* EXTRACTED MATERIAL:
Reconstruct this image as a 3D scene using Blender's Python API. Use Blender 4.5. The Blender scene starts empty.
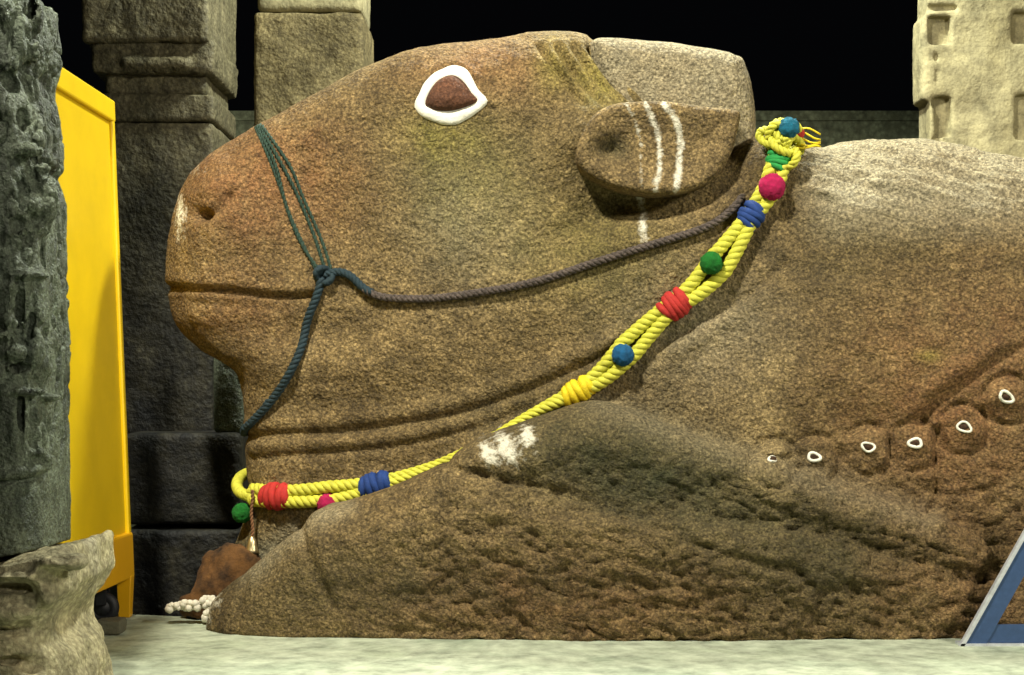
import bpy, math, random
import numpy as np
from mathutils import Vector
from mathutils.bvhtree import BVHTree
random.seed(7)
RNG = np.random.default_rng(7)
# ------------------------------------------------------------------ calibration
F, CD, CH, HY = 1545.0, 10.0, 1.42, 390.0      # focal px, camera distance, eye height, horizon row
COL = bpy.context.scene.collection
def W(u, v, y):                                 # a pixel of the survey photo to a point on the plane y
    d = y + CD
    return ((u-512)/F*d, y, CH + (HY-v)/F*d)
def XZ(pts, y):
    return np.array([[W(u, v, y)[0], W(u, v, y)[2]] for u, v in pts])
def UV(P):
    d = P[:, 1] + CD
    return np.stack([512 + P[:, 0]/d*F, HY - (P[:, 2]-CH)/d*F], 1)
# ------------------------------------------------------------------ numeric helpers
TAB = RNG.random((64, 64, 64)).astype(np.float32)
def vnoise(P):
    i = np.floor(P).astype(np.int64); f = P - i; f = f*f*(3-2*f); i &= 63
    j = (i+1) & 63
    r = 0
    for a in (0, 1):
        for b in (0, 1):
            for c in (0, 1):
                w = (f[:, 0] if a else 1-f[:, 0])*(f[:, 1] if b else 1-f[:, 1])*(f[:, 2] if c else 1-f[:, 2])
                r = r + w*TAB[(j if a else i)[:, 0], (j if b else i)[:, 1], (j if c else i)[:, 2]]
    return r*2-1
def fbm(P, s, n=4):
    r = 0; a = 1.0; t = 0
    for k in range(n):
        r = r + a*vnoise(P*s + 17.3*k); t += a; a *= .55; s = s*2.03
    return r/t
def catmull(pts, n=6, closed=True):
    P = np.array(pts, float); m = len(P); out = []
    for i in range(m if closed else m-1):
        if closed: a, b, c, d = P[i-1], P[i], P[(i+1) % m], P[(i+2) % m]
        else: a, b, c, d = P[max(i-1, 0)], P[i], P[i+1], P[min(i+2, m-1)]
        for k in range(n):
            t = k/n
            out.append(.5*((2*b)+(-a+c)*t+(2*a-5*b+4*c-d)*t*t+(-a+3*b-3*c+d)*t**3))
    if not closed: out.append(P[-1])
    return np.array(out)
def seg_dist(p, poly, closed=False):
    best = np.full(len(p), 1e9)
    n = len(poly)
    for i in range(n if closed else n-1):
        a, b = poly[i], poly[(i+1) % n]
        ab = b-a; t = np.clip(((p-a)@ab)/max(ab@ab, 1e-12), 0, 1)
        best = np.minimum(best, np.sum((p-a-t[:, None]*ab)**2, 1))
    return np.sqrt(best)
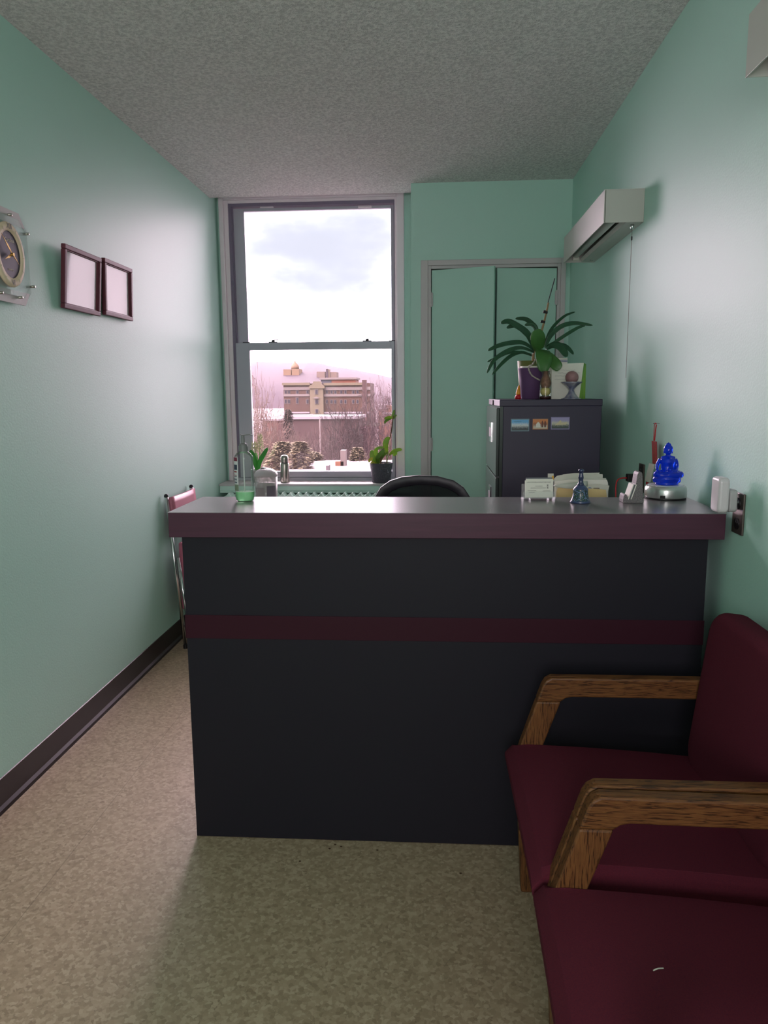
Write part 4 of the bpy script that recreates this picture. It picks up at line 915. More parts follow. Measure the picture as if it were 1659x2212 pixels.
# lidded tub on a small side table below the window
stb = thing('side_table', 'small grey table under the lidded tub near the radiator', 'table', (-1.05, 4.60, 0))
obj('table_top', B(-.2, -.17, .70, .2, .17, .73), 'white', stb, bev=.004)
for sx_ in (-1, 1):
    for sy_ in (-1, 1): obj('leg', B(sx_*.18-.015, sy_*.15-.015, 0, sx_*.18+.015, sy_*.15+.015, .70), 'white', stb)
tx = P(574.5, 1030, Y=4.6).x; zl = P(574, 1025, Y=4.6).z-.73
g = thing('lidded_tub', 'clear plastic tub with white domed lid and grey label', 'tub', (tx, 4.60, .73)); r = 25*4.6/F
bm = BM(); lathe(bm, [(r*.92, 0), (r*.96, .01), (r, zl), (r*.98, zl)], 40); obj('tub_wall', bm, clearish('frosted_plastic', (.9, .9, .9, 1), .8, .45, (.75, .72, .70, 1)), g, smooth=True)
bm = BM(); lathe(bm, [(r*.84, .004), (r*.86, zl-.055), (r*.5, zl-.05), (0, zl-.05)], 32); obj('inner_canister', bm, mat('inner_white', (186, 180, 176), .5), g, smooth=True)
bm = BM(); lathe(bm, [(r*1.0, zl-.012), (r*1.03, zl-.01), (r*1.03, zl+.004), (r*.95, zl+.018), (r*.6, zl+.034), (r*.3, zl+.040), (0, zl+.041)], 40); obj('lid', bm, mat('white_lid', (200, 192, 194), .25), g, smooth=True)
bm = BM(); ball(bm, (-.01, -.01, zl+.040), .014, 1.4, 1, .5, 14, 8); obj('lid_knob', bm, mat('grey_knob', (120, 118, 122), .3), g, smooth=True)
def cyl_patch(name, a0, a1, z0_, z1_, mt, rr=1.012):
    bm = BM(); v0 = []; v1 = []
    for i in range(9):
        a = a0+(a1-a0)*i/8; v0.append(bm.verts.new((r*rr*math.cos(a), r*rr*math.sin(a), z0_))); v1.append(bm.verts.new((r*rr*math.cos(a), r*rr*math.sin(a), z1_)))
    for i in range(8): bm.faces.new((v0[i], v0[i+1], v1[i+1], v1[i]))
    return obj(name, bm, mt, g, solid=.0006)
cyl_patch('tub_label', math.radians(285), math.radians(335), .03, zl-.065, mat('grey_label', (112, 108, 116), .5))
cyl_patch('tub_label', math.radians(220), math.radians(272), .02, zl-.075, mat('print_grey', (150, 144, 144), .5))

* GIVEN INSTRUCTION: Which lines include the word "this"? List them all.

* SOLVED PROBLEM:
Reconstruct this image as a 3D scene using Blender's Python API. Use Blender 4.5. The Blender scene starts empty.
Write part 4 of the bpy script that recreates this picture. It picks up at line 915. More parts follow. Measure the picture as if it were 1659x2212 pixels.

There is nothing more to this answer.